A couple of the reasons this episode was strong, at least for me, were the two guest stars. Brigid Brannagh, from Lifetime’s Army Wives, played Monica, a friend of Penelope’s who was also in the group. Seven years ago, her eight-year-old daughter was abducted. The day before this episode began was the anniversary of the abduction. She looked like a woman who was worn out and distraught and feeling every bit of the loss of her daughter. Not knowing what happened to her looked like it had been eating her alive. But after the group was over, she went to her car and ended up getting kidnapped by the guy that had taken her daughter.

Jack Coleman, from Heroes, Dynasty and most recently, The Vampire Diaries, played the creepy unsub (Bill). It turns out Hope, the girl he had kidnapped, had killed herself while in captivity. She was a fifteen-year-old girl that found herself pregnant with her kidnapper’s baby. And this death triggered something in Bill. He wanted to create a new “Hope” so he kidnapped her mother and then raped her. He was this sick, twisted individual that lived in this delusional world. He really thought he was in love with Hope. He had targeted her when she was young; kidnapped her; then made her his life.

The scenes in his house between Bill and Monica were so intense but the most horrifying was when Monica found the body of her daughter in the bed in the attic.

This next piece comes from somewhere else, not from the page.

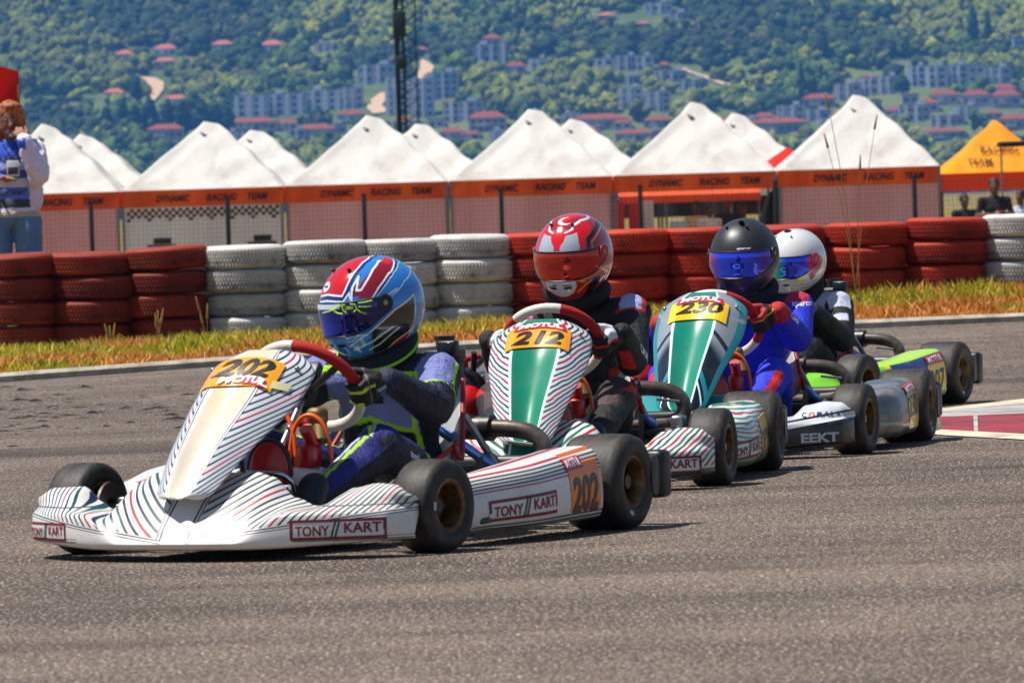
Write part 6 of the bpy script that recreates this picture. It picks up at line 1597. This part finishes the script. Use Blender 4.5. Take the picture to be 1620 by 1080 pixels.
obj('mouth', ell(H0+Vector((.090, .010, -.058)), (.008, .022, .006), n=12, k=6), mat('lips', '#6c3430', .8), wt)
bare_hand(wt, J['wrL'], (.13, .05, 1.55), 1); bare_hand(wt, J['wrR'], (.32, .02, 1.22), -1)
cu_ = remeshed('sleeve', [cone((.0, .15, 1.39), (.12, .18, 1.26), .075, .085), cone((.12, .18, 1.26), (.18, .12, 1.42), .085, .055), ell((.09, .18, 1.24), (.09, .075, .11)), cone((.0, .16, 1.2), (.0, .14, 1.02), .07, .06)], .010, mat('white_jacket_cloth', '#d6d0e8', .85, bump=lambda nt: noise(nt, 12, 4), bstr=.9, bdist=.04), wt, 2, .05, .10)
obj('badge', box((.150, .02, 1.265), (.006, .085, .12), .002), m_pw, wt); obj('badge_print', box((.1545, .02, 1.255), (.003, .07, .05), .001), mat('dark_badge_print', '#38383c', .5), wt); obj('badge_stripe', box((.1545, .02, 1.212), (.003, .085, .012), .001), mat('green_badge_print', '#2a8a4a', .5), wt)
txt_on(wt, 'MARSHAL', (.1, .0, 1.335), (0, 1, 0), (0, 0, 1), .26, .035, m_nk, wb, .03)
txt_on(wt, 'TOYSPORT', (.1, .0, 1.10), (0, 1, 0), (0, 0, 1), .20, .03, m_nk, wb, .03)
obj('lanyard', join(tube([(.10, .05, 1.44), (.145, .022, 1.33)], .004, 6), tube([(.10, -.05, 1.44), (.145, .018, 1.33)], .004, 6)), m_nk, wt)
tag(wt, 'woman in blue bib and white jacket behind the leftmost tyres, hand at her face', 'person')
# red flag on a short pole above her
fp = W(31, 170, 44.35); fl = empty('red_flag', (fp.x, 44.35, fp.z))
obj('pole', tube([(-.02, .02, -1.0), (0, 0, .02), (.0, 0, .16)], .008, 8), mat('wood_pole', '#8a6a3c', .7), fl)
ftop = W(31, 115, 44.35).z - fp.z
obj('cloth', grid(lambda a, b: (-.34*a + .0, .05*math.sin(a*5+b*2), (0.01 + a*.00) + b*(ftop + a*.10) ), [i/14 for i in range(15)], [j/8 for j in range(9)]), mat('red_flag_cloth', '#c01008', .7, thin=.25, bump=lambda nt: noise(nt, 6, 2), bstr=.5, bdist=.05), fl)
tag(fl, 'red flag held up above the head of the woman at left', 'flag')
# people by the tents
def dressed(top, legs, sk='#6a4434'):
    def f(P, J):
        c = np.zeros((len(P), 3)); z = P[:, 2]; c[:] = LC(top); c[z < .95] = LC(legs); hd = np.linalg.norm(P-np.array(J['head']), axis=1) < .15; c[(z > 1.47) & hd] = LC(sk)
        fa = np.minimum(seg_par(P, J['elL'], J['wrL'])[1], seg_par(P, J['elR'], J['wrR'])[1]) < .065; c[fa] = LC(sk); return c
    return f
def onl(px, pyhead, D, label, top, legs, rz, arms=None, haircol='#1a120c', cat='person'):
    p = W(px, pyhead, D); J = dict(base); J.update(arms or {}); sc = (p.z - ZG)/1.75
    t, b = stander((p.x, D, ZG), rz, sc, J, dressed(top, legs), voxel=.016); shoes_for(t)
    h = Vector(J['head']); remeshed('hair', [ell(h+Vector((-.018, 0, .035)), (.10, .088, .10))], .01, mat('hair_'+str(px), haircol, .6), t, 2)
    for s in (1, -1): bare_hand(t, J['wrL' if s > 0 else 'wrR'], Vector(J['wrL' if s > 0 else 'wrR'])+Vector((.1, -s*.05, -.05)), s)
    tag(t, label, cat)
cross = dict(elL=(.02, .27, 1.16), wrL=(.22, .03, 1.22), elR=(.02, -.27, 1.16), wrR=(.22, -.05, 1.18))
onl(1572, 281, 110, 'man in black t-shirt with raised forearms standing in front of the yellow tent', '#0c0b10', '#14141c', -math.pi/2, cross)
onl(1525, 306, 111, 'person in dark top between the last white tent and the yellow tent', '#16141c', '#2a3c5c', -math.pi/2+.4)
onl(1614, 300, 112, 'person in pale top at the far right edge by the yellow tent', '#b8bcd0', '#20242c', -math.pi/2-.5)
onl(1102, 318, 117.5, 'person in beige top in the middle of the open tent', '#d8c090', '#4c4a50', -math.pi/2-.3)
onl(1122, 322, 116.8, 'person in white top beside the beige one in the open tent', '#ece4e8', '#503c44', -math.pi/2+.5)
onl(1150, 313, 117.6, 'person in dark top standing by the green tarp in the open tent', '#1c1a22', '#20202a', -math.pi/2, cross)
onl(1175, 322, 117.9, 'person in tan top half hidden by the black helmet in the open tent', '#d0a468', '#4c4a50', -math.pi/2+.2)
bd = W(1604, 330, 108.5)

Her body had been decaying in that bed and Bill had covered her up as if she was simply sleeping. So sick. Garcia felt all sorts of guilt since Bill had been in her survivors group and had told the story of his wife and unborn child he had lost. The whole time he was talking about Hope! Since this was such a personal case for Garcia, she went out to the field and tried to talk Bill from killing Monica. At the end, it worked but Monica got her revenge and shot and killed Bill. See? So intense.

Photo Credit: Sonja Flemming/CBS

Coleman and Brannagh did an amazing job in “Hope” (Coleman was so frickin’ creepy!) but there was still another reason why I enjoyed it so much. I just love the friendship between Garcia and Morgan. The show gave us plenty of quality time featuring the two as Derek tried to help Penelope through this crisis.

Criminal Minds airs Wednesdays at 9/8c on CBS.